## START
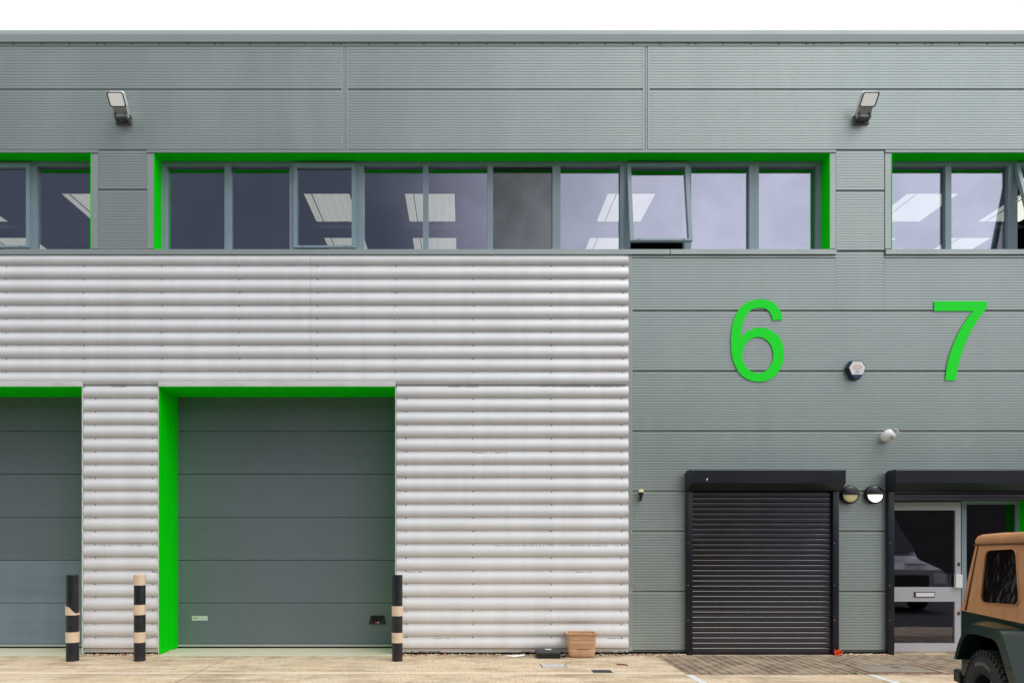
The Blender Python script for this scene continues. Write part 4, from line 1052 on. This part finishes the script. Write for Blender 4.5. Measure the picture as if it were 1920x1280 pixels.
# ============================================================ VAN opposite the door (seen only as a reflection)
V = empty('parked_van', (10.15, -5.6, 0)); tag(V, 'silver panel van parked nose to the wall, reflected in the door glass', 'van')
sec = [(0, .35, 1.0, .93), (.05, .3, 1.02, .97), (-.9, .3, 1.22, 1.0), (-1.05, .3, 1.30, 1.0), (-1.85, .3, 2.35, .88), (-2.15, .3, 2.55, .86), (-5.2, .3, 2.6, .86), (-5.4, .35, 2.5, .85)]
m = MB(); v = []; f = []
for y, zb, zt, hw in sec[0:1]+sec[2:]:
    v += [(-1.0, y, zb), (-1.0, y, min(1.15, zt-.1)), (-hw, y, zt-.06), (-hw+.08, y, zt), (hw-.08, y, zt), (hw, y, zt-.06), (1.0, y, min(1.15, zt-.1)), (1.0, y, zb)]
ns = 7
for i in range(ns-1):
    for j in range(7): f.append((i*8+j, i*8+j+1, (i+1)*8+j+1, (i+1)*8+j))
f += [tuple(range(8)), tuple(range((ns-1)*8, ns*8))]
m.faces(v, f, 'van_paint'); m.build('body', V)
m = MB(); m.faces([(-.88, -1.06, 1.36), (.88, -1.06, 1.36), (.80, -1.75, 2.26), (-.80, -1.75, 2.26)], [(0, 1, 2, 3)], 'glass_dark')
ob = m.build('windscreen', V); ob.location = (0, .03, .03); sm = ob.modifiers.new('s', 'SOLIDIFY'); sm.thickness = .01
m = MB(); m.box((-.55, .0, .62), (.55, .03, .88), 'jeep_black', bev=.01); m.box((-.98, -.05, .32), (.98, .08, .56), 'jeep_black', bev=.03); m.build('grille', V)
m = MB(); m.prism([(-.3, 1.125), (-.3, 1.135), (-.16, 1.10), (-.16, 1.09)], .15, .62, 'jeep_black'); m.build('bonnet_vent', V)
for x in (-.8, .8):
    m = MB(); m.box((x-.14, -.03, .66), (x+.14, .02, .9), 'diffuser', bev=.02); m.build('headlight', V)
for x in (-.9, .9):
    for y in (-.95, -4.4):
        m = MB(); m.lathe([(.0, .11), (.2, .11), (.22, .12), (.33, .11), (.34, 0), (.33, -.11), (0, -.11)], 'tyre', Matrix.Translation((x, y, .34)) @ Matrix.Rotation(pi/2, 4, 'Y'), 28); m.build('wheel', V)

# ============================================================ OPPOSITE WAREHOUSE (unseen, behind the viewer; raised and set near to dim the lower wall)
O = empty('unseen_brick_warehouse', (0, -28, 0)); tag(O, 'unseen long dark brick warehouse with a pitched roof across the yard, raised and set near to dim the lower wall, reflected in the door glass', 'building')
m = MB(); m.box((-60, -12, 0), (60, 0, 8.4), 'unseen_brick_wall'); m.build('wall', O)
m = MB(); m.prism([(-12.5, 8.38), (.5, 8.38), (-6, 10.8)], -60.5, 60.5, 'roof_dark'); m.build('roof', O)
for i in range(-3, 4):
    m = MB(); m.box((i*12+6.8, .002, 1.2), (i*12+9.6, .06, 2.6), 'frame'); w = m.build('window', O)
    m = MB(); m.box((i*12+6.9, .061, 1.3), (i*12+9.5, .07, 2.5), 'glass_dark'); m.build('pane', w)
bpy.context.view_layer.update()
## END
• WHAT IS NEEDED: Transcribe the listing in full. Omit the pictures and keep every line exact.

• RESULT FOR THIS EXERCISE:
The Blender Python script for this scene continues. Write part 4, from line 1052 on. This part finishes the script. Write for Blender 4.5. Measure the picture as if it were 1920x1280 pixels.
# ============================================================ VAN opposite the door (seen only as a reflection)
V = empty('parked_van', (10.15, -5.6, 0)); tag(V, 'silver panel van parked nose to the wall, reflected in the door glass', 'van')
sec = [(0, .35, 1.0, .93), (.05, .3, 1.02, .97), (-.9, .3, 1.22, 1.0), (-1.05, .3, 1.30, 1.0), (-1.85, .3, 2.35, .88), (-2.15, .3, 2.55, .86), (-5.2, .3, 2.6, .86), (-5.4, .35, 2.5, .85)]
m = MB(); v = []; f = []
for y, zb, zt, hw in sec[0:1]+sec[2:]:
    v += [(-1.0, y, zb), (-1.0, y, min(1.15, zt-.1)), (-hw, y, zt-.06), (-hw+.08, y, zt), (hw-.08, y, zt), (hw, y, zt-.06), (1.0, y, min(1.15, zt-.1)), (1.0, y, zb)]
ns = 7
for i in range(ns-1):
    for j in range(7): f.append((i*8+j, i*8+j+1, (i+1)*8+j+1, (i+1)*8+j))
f += [tuple(range(8)), tuple(range((ns-1)*8, ns*8))]
m.faces(v, f, 'van_paint'); m.build('body', V)
m = MB(); m.faces([(-.88, -1.06, 1.36), (.88, -1.06, 1.36), (.80, -1.75, 2.26), (-.80, -1.75, 2.26)], [(0, 1, 2, 3)], 'glass_dark')
ob = m.build('windscreen', V); ob.location = (0, .03, .03); sm = ob.modifiers.new('s', 'SOLIDIFY'); sm.thickness = .01
m = MB(); m.box((-.55, .0, .62), (.55, .03, .88), 'jeep_black', bev=.01); m.box((-.98, -.05, .32), (.98, .08, .56), 'jeep_black', bev=.03); m.build('grille', V)
m = MB(); m.prism([(-.3, 1.125), (-.3, 1.135), (-.16, 1.10), (-.16, 1.09)], .15, .62, 'jeep_black'); m.build('bonnet_vent', V)
for x in (-.8, .8):
    m = MB(); m.box((x-.14, -.03, .66), (x+.14, .02, .9), 'diffuser', bev=.02); m.build('headlight', V)
for x in (-.9, .9):
    for y in (-.95, -4.4):
        m = MB(); m.lathe([(.0, .11), (.2, .11), (.22, .12), (.33, .11), (.34, 0), (.33, -.11), (0, -.11)], 'tyre', Matrix.Translation((x, y, .34)) @ Matrix.Rotation(pi/2, 4, 'Y'), 28); m.build('wheel', V)

# ============================================================ OPPOSITE WAREHOUSE (unseen, behind the viewer; raised and set near to dim the lower wall)
O = empty('unseen_brick_warehouse', (0, -28, 0)); tag(O, 'unseen long dark brick warehouse with a pitched roof across the yard, raised and set near to dim the lower wall, reflected in the door glass', 'building')
m = MB(); m.box((-60, -12, 0), (60, 0, 8.4), 'unseen_brick_wall'); m.build('wall', O)
m = MB(); m.prism([(-12.5, 8.38), (.5, 8.38), (-6, 10.8)], -60.5, 60.5, 'roof_dark'); m.build('roof', O)
for i in range(-3, 4):
    m = MB(); m.box((i*12+6.8, .002, 1.2), (i*12+9.6, .06, 2.6), 'frame'); w = m.build('window', O)
    m = MB(); m.box((i*12+6.9, .061, 1.3), (i*12+9.5, .07, 2.5), 'glass_dark'); m.build('pane', w)
bpy.context.view_layer.update()